화학공학소재연구정보센터
Journal of Physical Chemistry, Vol.100, No.19, 7938-7947, 1996
Picturing the Transition-State Region and Understanding Vibrational Enhancement for the Cl+ch4-)Hcl+ch3 Reaction
Comparison of state-to-state differential cross sections for methane in the ground vibrational state to methane with one quantum of asymmetric stretch excitation probes the effect of C-H stretch excitation on the reaction of atomic chlorine with methane. We previously reported state-to-state differential cross sections and HCl product state population distributions for the vibrationally excited reaction. Here we report analogous measurements of the reaction for methane in the vibrational ground state. Photolysis of molecular chlorine produces chlorine atoms that react with methane molecules at 0.16 eV collision energy. Calibrated resonance-enhanced multiphoton ionization (REMPI) determines the product state distributions, and the core-extraction technique measures the angular scattering distribution. The product HCl(v=0) is formed with a cold rotational-state distribution and is strongly back scattered. The product state and angular scattering distributions for the ground-state reaction are consistent with a line-of-centers model in which the cone of acceptance is only narrowly open. The rotational-state distributions and comparisons to thermal rate data indicate that the C-H-Cl angle must be constrained in the transition-state region. One quantum of C-H asymmetric stretch vibrational excitation enhances the rate of reaction at a collision energy of 0.16 eV by a factor of 30 +/- 15 (+/-2 sigma). The behavior of the ground-state reaction is in marked contrast to our earlier results for the reaction of chlorine atoms with C-H stretch-excited methane, for which the state-to-state angular scattering distributions were consistent with a widely open cone of acceptance. By using the approximation that hard-sphere scattering describes the relation between impact parameter and scattering angle, we can transform the measured state-to-state differential cross section into the distribution of impact parameters that lead to reaction, which forms what we call a b map.
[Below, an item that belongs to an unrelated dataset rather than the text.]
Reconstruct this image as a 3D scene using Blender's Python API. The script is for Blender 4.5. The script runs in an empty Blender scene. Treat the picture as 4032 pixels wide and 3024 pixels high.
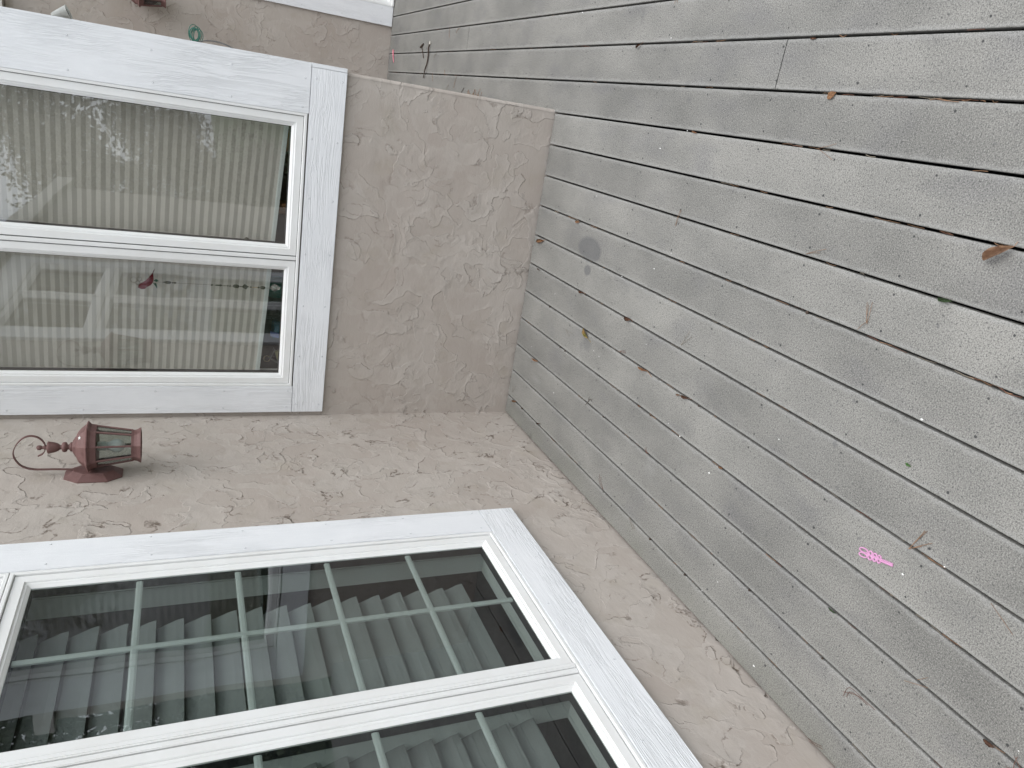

This b map pictorially shows that the ground-state reaction occurs only for head-on collisions (with small impact parameters), whereas C-H stretch vibrational excitation allows reactivity to spread to the periphery of the methane molecule. The data indicate that the mechanism of vibrational enhancement is opening of the cone of acceptance and lessening the necessity for collinearity of the C-H-Cl angle in the transition-state region.